§ **Aim**: The exercise asks you to copy every line below in which "Python" appears.

§ **Scripts that build scenes**:
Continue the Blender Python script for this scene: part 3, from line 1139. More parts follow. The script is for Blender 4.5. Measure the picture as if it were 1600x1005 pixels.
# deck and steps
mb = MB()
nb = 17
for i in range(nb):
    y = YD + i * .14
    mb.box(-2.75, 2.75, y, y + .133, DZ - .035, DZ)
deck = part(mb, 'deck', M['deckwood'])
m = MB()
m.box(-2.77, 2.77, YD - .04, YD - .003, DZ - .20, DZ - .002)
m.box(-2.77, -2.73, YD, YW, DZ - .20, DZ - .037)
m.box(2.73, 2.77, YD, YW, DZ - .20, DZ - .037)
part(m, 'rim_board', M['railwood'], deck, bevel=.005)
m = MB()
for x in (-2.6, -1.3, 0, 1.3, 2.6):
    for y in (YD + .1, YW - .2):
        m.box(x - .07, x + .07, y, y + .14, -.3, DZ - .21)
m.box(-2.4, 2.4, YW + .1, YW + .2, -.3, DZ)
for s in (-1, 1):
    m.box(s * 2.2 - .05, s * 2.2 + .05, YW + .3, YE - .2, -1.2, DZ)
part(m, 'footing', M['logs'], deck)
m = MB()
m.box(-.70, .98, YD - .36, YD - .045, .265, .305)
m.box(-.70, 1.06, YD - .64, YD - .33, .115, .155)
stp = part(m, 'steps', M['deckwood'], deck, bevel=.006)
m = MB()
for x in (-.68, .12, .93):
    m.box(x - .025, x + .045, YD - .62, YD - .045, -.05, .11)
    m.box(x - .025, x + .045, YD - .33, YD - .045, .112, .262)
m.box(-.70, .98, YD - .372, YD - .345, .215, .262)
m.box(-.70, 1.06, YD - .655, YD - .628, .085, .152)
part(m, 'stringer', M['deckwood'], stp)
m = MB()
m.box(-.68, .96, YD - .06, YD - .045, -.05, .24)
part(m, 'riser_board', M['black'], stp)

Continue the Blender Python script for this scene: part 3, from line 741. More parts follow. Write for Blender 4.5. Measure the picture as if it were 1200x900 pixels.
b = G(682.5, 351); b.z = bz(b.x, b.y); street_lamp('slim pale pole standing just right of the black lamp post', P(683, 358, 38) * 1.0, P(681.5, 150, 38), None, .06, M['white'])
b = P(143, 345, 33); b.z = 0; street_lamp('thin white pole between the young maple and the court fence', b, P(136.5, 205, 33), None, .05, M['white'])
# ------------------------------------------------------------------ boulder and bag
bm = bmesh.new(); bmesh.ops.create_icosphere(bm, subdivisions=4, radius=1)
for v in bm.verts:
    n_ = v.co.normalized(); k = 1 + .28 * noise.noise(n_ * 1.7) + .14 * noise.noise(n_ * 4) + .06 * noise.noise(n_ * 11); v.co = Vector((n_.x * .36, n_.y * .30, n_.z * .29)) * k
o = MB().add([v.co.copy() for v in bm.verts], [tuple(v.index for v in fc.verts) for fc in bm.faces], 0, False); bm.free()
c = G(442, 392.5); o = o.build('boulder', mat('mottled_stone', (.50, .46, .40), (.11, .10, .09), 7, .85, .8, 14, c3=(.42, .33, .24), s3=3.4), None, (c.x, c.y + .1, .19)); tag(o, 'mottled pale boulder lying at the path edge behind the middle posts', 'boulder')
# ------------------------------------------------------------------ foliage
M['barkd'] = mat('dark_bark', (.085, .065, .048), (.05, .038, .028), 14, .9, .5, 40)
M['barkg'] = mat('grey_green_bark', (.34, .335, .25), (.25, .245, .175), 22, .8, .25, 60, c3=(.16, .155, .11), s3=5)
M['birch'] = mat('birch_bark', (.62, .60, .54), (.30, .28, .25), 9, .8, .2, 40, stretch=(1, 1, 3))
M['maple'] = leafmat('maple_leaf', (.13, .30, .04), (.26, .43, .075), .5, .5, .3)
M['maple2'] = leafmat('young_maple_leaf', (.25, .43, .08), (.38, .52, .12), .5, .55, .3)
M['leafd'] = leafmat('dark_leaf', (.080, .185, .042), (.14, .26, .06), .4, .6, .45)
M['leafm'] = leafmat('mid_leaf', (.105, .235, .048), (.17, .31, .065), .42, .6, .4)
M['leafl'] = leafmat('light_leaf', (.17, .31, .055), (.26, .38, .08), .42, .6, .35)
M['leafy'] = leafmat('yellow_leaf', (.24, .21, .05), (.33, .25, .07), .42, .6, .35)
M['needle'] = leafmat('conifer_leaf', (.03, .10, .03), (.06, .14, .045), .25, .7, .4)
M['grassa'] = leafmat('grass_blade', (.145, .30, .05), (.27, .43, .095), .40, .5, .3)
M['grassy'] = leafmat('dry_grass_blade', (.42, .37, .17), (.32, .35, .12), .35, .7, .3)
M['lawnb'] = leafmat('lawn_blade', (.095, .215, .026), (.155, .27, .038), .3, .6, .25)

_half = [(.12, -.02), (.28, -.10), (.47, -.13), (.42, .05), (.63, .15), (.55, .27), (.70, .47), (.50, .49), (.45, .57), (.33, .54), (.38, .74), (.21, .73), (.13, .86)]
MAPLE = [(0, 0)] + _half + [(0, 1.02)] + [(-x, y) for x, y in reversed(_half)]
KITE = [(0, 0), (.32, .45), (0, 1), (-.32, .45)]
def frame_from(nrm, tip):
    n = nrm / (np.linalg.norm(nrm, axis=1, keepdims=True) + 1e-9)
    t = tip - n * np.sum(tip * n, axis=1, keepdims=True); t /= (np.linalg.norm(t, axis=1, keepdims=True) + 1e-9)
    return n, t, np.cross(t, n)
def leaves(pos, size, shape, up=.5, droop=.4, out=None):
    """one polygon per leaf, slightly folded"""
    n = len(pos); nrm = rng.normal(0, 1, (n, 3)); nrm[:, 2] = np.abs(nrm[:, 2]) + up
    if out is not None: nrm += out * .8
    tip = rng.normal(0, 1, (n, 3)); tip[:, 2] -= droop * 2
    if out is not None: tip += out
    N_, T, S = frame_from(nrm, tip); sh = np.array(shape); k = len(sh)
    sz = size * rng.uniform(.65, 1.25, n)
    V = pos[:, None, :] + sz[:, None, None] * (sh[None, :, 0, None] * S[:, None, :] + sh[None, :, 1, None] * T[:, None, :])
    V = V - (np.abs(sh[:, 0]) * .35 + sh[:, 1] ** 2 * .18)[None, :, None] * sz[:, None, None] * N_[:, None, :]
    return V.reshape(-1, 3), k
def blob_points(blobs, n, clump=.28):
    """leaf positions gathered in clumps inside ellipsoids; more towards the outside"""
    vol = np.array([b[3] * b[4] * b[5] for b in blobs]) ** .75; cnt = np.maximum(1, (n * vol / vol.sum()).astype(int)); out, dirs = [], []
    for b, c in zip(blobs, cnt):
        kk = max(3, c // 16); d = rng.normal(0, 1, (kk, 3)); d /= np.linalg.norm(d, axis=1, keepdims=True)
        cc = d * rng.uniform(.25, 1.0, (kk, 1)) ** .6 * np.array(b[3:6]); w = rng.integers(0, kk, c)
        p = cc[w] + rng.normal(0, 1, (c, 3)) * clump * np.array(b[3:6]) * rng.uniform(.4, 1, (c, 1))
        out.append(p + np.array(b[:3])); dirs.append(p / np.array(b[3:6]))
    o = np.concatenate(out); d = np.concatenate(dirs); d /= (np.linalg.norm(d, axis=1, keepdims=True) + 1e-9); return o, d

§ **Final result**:
Continue the Blender Python script for this scene: part 3, from line 1139. More parts follow. The script is for Blender 4.5. Measure the picture as if it were 1600x1005 pixels.
Continue the Blender Python script for this scene: part 3, from line 741. More parts follow. Write for Blender 4.5. Measure the picture as if it were 1200x900 pixels.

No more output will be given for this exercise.